-- What the task requires --
Write the number of lines holding the word "this", and nothing else.

-- Input data --

######

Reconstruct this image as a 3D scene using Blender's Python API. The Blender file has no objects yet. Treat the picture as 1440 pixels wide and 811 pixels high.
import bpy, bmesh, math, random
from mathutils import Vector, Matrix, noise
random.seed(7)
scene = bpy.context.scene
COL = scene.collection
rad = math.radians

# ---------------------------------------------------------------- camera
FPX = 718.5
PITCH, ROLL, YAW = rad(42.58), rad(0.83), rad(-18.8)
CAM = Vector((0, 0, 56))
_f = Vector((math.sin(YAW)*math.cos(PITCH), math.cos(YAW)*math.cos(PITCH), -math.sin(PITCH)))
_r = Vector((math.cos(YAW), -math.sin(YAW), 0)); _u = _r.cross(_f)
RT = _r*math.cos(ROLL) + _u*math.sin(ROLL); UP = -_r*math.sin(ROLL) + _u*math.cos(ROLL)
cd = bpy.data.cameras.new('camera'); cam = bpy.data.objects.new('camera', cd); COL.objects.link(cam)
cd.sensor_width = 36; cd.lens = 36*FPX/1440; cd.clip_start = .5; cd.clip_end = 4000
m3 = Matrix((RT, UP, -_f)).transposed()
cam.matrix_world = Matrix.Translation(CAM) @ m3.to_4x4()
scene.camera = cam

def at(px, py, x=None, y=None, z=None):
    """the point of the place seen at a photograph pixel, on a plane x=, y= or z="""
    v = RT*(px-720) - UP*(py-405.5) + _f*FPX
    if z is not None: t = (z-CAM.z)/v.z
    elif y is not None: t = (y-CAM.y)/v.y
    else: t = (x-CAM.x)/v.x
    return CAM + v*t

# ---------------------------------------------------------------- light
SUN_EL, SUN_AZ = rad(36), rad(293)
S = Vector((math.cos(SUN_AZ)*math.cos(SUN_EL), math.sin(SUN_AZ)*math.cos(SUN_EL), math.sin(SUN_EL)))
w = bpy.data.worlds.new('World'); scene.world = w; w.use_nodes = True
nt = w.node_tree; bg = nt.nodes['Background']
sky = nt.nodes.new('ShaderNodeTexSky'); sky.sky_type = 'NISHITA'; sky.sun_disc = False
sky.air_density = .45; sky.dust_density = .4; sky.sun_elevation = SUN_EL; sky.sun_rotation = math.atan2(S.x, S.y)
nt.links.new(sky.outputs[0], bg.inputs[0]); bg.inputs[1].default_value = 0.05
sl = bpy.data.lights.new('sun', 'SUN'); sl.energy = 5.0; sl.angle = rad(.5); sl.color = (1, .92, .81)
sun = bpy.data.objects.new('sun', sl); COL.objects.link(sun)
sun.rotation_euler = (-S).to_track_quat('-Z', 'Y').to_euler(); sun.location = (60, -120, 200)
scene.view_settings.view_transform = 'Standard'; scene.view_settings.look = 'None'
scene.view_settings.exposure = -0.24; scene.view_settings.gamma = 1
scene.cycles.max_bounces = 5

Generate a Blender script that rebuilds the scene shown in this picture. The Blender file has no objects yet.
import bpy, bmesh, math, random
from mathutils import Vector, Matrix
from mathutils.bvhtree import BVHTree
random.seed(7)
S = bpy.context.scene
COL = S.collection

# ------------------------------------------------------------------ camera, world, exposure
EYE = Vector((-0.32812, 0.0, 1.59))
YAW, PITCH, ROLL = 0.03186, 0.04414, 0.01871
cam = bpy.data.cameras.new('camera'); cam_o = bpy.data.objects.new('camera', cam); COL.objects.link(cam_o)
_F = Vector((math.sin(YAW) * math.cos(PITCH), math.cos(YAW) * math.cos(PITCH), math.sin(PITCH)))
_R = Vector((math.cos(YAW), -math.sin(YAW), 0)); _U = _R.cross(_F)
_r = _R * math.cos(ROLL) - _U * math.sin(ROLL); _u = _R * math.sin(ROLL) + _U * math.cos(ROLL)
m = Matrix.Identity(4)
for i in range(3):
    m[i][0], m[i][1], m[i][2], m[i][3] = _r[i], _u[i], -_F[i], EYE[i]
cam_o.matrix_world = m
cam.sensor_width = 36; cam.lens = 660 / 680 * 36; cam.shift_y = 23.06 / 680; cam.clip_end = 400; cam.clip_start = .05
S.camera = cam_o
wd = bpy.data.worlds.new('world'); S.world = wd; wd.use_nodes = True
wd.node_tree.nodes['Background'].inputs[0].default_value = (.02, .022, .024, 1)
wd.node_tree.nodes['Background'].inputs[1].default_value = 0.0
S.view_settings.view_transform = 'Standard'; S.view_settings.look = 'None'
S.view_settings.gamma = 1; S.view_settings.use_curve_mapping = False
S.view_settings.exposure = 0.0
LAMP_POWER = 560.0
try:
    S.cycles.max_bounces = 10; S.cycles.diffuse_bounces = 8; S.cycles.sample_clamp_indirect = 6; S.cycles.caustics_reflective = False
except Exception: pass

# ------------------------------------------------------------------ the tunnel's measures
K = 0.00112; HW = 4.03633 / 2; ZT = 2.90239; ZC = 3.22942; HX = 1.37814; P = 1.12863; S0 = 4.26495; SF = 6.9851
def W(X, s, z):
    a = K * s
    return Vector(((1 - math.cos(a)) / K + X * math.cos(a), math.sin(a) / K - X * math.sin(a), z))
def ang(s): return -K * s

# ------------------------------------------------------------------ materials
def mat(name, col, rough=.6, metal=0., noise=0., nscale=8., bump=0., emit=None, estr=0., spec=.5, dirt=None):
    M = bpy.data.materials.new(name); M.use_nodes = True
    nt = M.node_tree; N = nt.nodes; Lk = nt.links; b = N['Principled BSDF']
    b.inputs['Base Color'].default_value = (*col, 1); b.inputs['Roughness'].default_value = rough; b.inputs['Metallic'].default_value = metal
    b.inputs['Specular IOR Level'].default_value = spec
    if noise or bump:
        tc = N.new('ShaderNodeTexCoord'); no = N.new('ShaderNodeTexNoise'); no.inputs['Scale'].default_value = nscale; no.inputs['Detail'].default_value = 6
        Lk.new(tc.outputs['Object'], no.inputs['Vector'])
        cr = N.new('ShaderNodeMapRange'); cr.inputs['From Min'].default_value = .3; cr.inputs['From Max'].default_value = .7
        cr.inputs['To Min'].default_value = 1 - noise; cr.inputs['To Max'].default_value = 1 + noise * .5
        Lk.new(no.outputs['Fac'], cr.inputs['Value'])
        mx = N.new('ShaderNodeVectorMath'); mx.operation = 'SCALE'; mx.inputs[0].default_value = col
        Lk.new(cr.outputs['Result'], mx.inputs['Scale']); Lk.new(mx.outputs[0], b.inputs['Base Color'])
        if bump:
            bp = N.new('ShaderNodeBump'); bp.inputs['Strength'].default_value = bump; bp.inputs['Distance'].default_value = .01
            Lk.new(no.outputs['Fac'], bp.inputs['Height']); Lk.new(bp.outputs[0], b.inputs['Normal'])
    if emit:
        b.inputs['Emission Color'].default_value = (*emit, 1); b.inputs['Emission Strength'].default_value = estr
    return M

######

-- The response --
2